De la patrie au parti


A l’engagement sous les drapeaux succède celui pour le parti. Six années au service du secrétariat central de l’UDC à Berne en tant que porte-parole adjoint, une période d’apprentissage durant laquelle l’adjudant Grangier affûtera ses armes. Puis, en 2014, retour en terres vaudoises comme secrétaire général de la section cantonale de l’UDC. Il présente sa démission en 2017 pour «divergences avec la direction», crée sa société de conseil en relations publiques en 2018 avant de revenir à la présidence de l’UDC Vaud l’année suivante.

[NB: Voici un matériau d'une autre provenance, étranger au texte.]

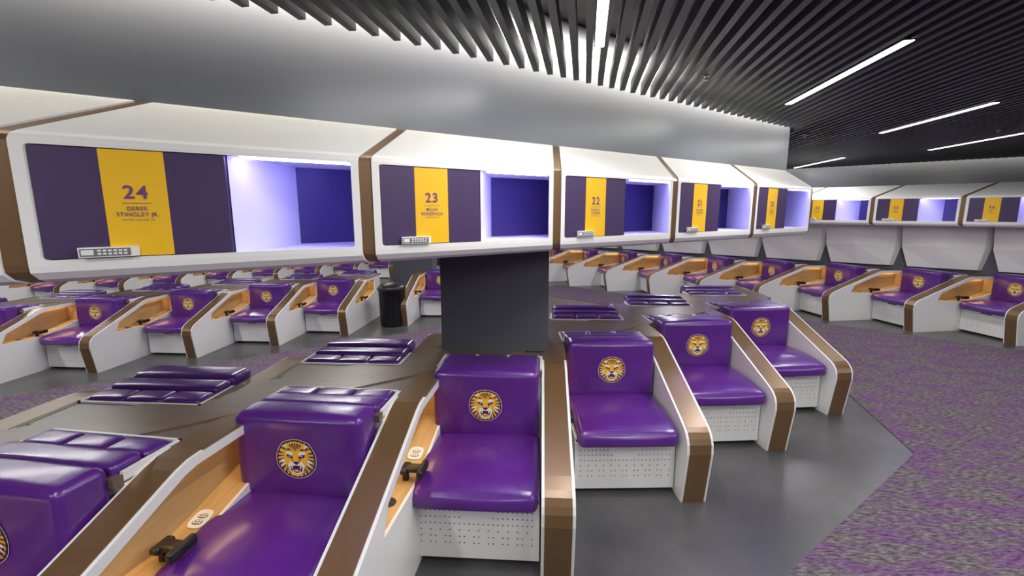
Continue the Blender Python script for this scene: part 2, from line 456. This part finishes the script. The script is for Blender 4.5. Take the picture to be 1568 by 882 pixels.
# ------------------------------------------------------------------ shell
def slab(name,pts,z0,z1,m):
    B=MB(); n=len(pts)
    vs=[(x,y,z0) for x,y in pts]+[(x,y,z1) for x,y in pts]
    B.add(vs,[tuple(range(n))[::-1],tuple(range(n,2*n))]+[(i,(i+1)%n,(i+1)%n+n,i+n) for i in range(n)],m)
    return obj(name,B.mesh(name))
d2=dvec(R2); r2=st2.normalized(); n1v=Vector((-st1.y,st1.x)).normalized(); r1v=st1.normalized(); n2v=Vector((-r2.y,r2.x))
if n2v.dot(d2)<0: n2v=-n2v
Wr=M2+n2v*.42
Aw=Wr+r2*6.0; Bw=Wr-r2*13.5
Cw=Vector((-15.5,8.0)); Dw=Vector((-15.5,-4.5)); Ew=Vector((Aw.x,-4.5))
slab('floor',[(-16,-5),(13,-5),(13,6),(0,19),(-16,19)],-.1,0,CONC)
slab('ceiling',[(-16,-5),(13,-5),(13,6),(0,19),(-16,19)],3.0,3.1,CEIL)
def wall(name,p,q,m=GRAYP,th=.15):
    p=Vector(p);q=Vector(q);d=(q-p).normalized();nn=Vector((-d.y,d.x))*th
    slab(name,[tuple(p),tuple(q),tuple(q+nn),tuple(p+nn)],0,3.0,m)
wall('wall_right',Aw,Bw,th=-.15)
wall('wall_back',Bw,Cw,th=-.15); wall('wall_left',Cw,Dw,th=-.15); wall('wall_front',Dw,Ew,th=-.15); wall('wall_side',Ew,Aw,th=-.15)

def rp(a,bb):
    p=M1+r1v*a+n1v*bb; return (p.x,p.y)
c0=Vector((3.03,3.19))
slab('carpet_main',[tuple(c0-r1v*9),tuple(c0),(3.25,3.95),(3.6,5.2),(3.35,6.4),(2.2,8.4),(.2,10.3),(1.2,11.2)] + [tuple(Vector((6.05,6.35))-r2*1.2),tuple(Vector((6.05,6.35))+r2*5),(10,-4),(-2,-4.2)],0,.006,CARP)
slab('carpet_aisle',[rp(-10,1.75),rp(3.2,1.75),rp(3.0,3.6),rp(-10,3.6)],0,.005,CARP)

# ------------------------------------------------------------------ ceiling slats
sd=Vector((.156,.988)).normalized(); pd=Vector((sd.y,-sd.x))
W=M1-dvec(R1)*.5; ZS=2.63; SP=.078; SH=.085
def hit(b0,Wp,nn): return (Wp-b0).dot(nn)/sd.dot(nn)
B=MB(); endx=(M1+st1*3+evec(R1)*.41).x
for i in range(-110,125):
    b0=pd*(i*SP)
    th=hit(b0,W,n1v); t2=hit(b0,Wr,n2v)
    segs=[]
    X=(b0+sd*th).x
    t0=(-4.3-b0.y)/sd.y
    if X<endx+.1:
        segs.append((t0,th-.09)); segs.append((th+1.55,min(t2-.10,14)))
    else: segs.append((t0,t2-.12))
    for a,c in segs:
        if c<=a: continue
        p=b0+sd*a;q=b0+sd*c;w=pd*.017
        vs=[(*(p-w),ZS),(*(p+w),ZS),(*(q+w),ZS),(*(q-w),ZS),(*(p-w),ZS+SH),(*(p+w),ZS+SH),(*(q+w),ZS+SH),(*(q-w),ZS+SH)]
        if min(v[0] for v in vs)<-15.3 or max(v[0] for v in vs)>11.5: continue
        B.add(vs,[(0,3,2,1),(4,5,6,7),(0,1,5,4),(3,7,6,2),(0,4,7,3),(1,2,6,5)],SLAT)
obj('ceiling_slats',B.mesh('ceiling_slats',False))
for (x,y) in ((3.2,5.2),(5.0,4.9),(1.2,3.0)):
    B=MB(); B.cyl((0,0,0),.018,.008,STEEL,16); B.cyl((0,0,-.02),.005,.02,STEEL,8); B.cyl((0,0,-.023),.012,.003,STEEL,12)
    obj('sprinkler_head',B.mesh('sprinkler_head'),(x,y,ZS-.0082))

# ------------------------------------------------------------------ lights
KL=1.58
def strip_light(cx,cy,L,P=16,z=ZS-.004,w=.045,ang=None):
    ang=-math.atan2(sd.x,sd.y) if ang is None else ang
    B=MB(); B.box(-w/2-.006,w/2+.006,-L/2-.006,L/2+.006,0,.05,SLAT); B.box(-w/2,w/2,-L/2,L/2,-.003,0,LEDC)
    o=obj('ceiling_light',B.mesh('ceiling_light'),(cx,cy,z),ang)
    li=bpy.data.lights.new('lamp','AREA'); li.shape='RECTANGLE'; li.size=w; li.size_y=L; li.energy=P*KL; li.color=(1,.985,.965)
    lo=bpy.data.objects.new('lamp',li); COL.objects.link(lo); lo.parent=o; lo.location=(0,0,-.008)
for c in ((.335,1.8,1.4),(2.05,3.08,1.37),(3.83,4.39,1.4),(5.58,5.76,1.4),(5.3,8.2,1.7)):
    strip_light(*c)
for c in ((-1.6,-.4,1.6),(1.5,.2,1.5),(3.3,.6,1.6),(-.2,-2.2,1.6),(2.5,-2.2,1.6),(5.2,1.2,1.6),(-3.4,-1.6,1.6),(7.0,2.6,1.6),(7.6,.0,1.6),(3.2,9.0,1.6)):
    strip_light(*c,P=20)
for c in ((-2.2,5.2,1.8),(-4.6,4.0,1.8),(-.2,6.4,1.8),(-6.6,2.6,1.8),(-5.4,8.9,1.8),(-3.0,10.0,1.8),(-8,7.2,1.8),(-.4,9.6,1.8),(-9.5,4.5,1.8)):
    strip_light(*c,P=27)
def cove(name,c,L,rdir,nin,P,z=2.84):
    li=bpy.data.lights.new(name,'AREA'); li.shape='RECTANGLE'; li.size=L; li.size_y=.04; li.energy=P; li.color=(1,.92,.77)
    lo=bpy.data.objects.new(name,li); COL.objects.link(lo)
    zax=-(Vector((nin.x,nin.y,0))*.86+Vector((0,0,-.51))).normalized()
    xax=Vector((rdir.x,rdir.y,0)); yax=zax.cross(xax)
    m=Matrix((xax,yax,zax)).transposed().to_4x4(); m.translation=Vector((c.x,c.y,z)); lo.matrix_world=m
cove('cove_light',W-r1v*.4-n1v*.09,8.3,r1v,n1v,150)
cove('cove_light',Wr-r2*4-n2v*.14,17,r2,n2v,100)

world=bpy.data.worlds.new('world'); scene.world=world; world.use_nodes=True
world.node_tree.nodes['Background'].inputs[0].default_value=(.6,.6,.65,1); world.node_tree.nodes['Background'].inputs[1].default_value=.1

# ------------------------------------------------------------------ camera
cam=bpy.data.cameras.new('camera'); cam.lens=16.07; cam.sensor_width=36
co=bpy.data.objects.new('camera',cam); COL.objects.link(co); co.location=(0,0,1.8)
co.rotation_euler=(math.radians(90-9.5),0,0); scene.camera=co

«Pugnace», «stratège», parfois «provocateur» sont les adjectifs qui reviennent le plus souvent à la bouche de ses partisans et de ses adversaires pour le qualifier. Habile communicant, Kevin Grangier a œuvré dans l’ombre à l’élection de Guy Parmelin au Conseil fédéral en 2015. On le présente aussi comme l’artisan du succès de l’alliance de la droite qui a renversé la majorité de gauche au Conseil d’Etat vaudois en 2022, même si le candidat de l’UDC, Michaël Buffat, est demeuré aux portes du gouvernement. Ce dernier le dit lui-même: «Sans Kevin, je n’aurais jamais tenu dans cette campagne. Ses conseils politiques sont précieux. Il a toujours un coup d’avance.»

«L’UDC, la voie du bon sens»


Côté revers, on retient la récente acceptation par le peuple de la loi fédérale sur le climat à laquelle lui et son parti s’étaient fermement opposés, l’échec de l’initiative de l’UDC vaudoise contre l’intégrisme religieux (2017). Et un ouvrage, «L’UDC, la voie du bon sens», rédigé sous son pilotage en 2016, dans lequel étaient exposés «les effets dévastateurs» du féminisme, l’utilité de réintroduire dans la loi le «devoir de correction» sur les enfants ou les «carences psychologiques» des têtes blondes placées en crèche. L’ancienne présidente du PS Vaud Jessica Jaccoud s’en souvient encore: «Pour savoir qui est Kevin Grangier, il faut relire ce document rétrograde et ne pas oublier que lui et son parti ont défendu la gifle comme outil d’éducation et estimé que la place de la femme était à la maison.» 

La bibliothèque de Kevin Grangier, président de la section vaudoise de l'UDC

Dans sa bibliothèque, Guillaume Tell côtoie une version de la Bible.

Julie de Tribolet

A 38 ans, Kevin Grangier confie s’être assagi: «Je suis moins dur que par le passé.» Celui qui a été baptisé par le pape Benoît XVI, à l’âge de 26 ans, se ressource en arpentant les chemins de campagne de sa région, parfois avec un chapelet à la main. Les dimanches, il se rend à l’abbaye de Saint-Maurice avec ses enfants. «En politique, il existe une certaine mondanité et une forme d’ivresse du pouvoir, c’est forcément grisant. La foi me permet de me rééquilibrer, d’évacuer le superflu et de m’ancrer.» Sur la terre de son enfance.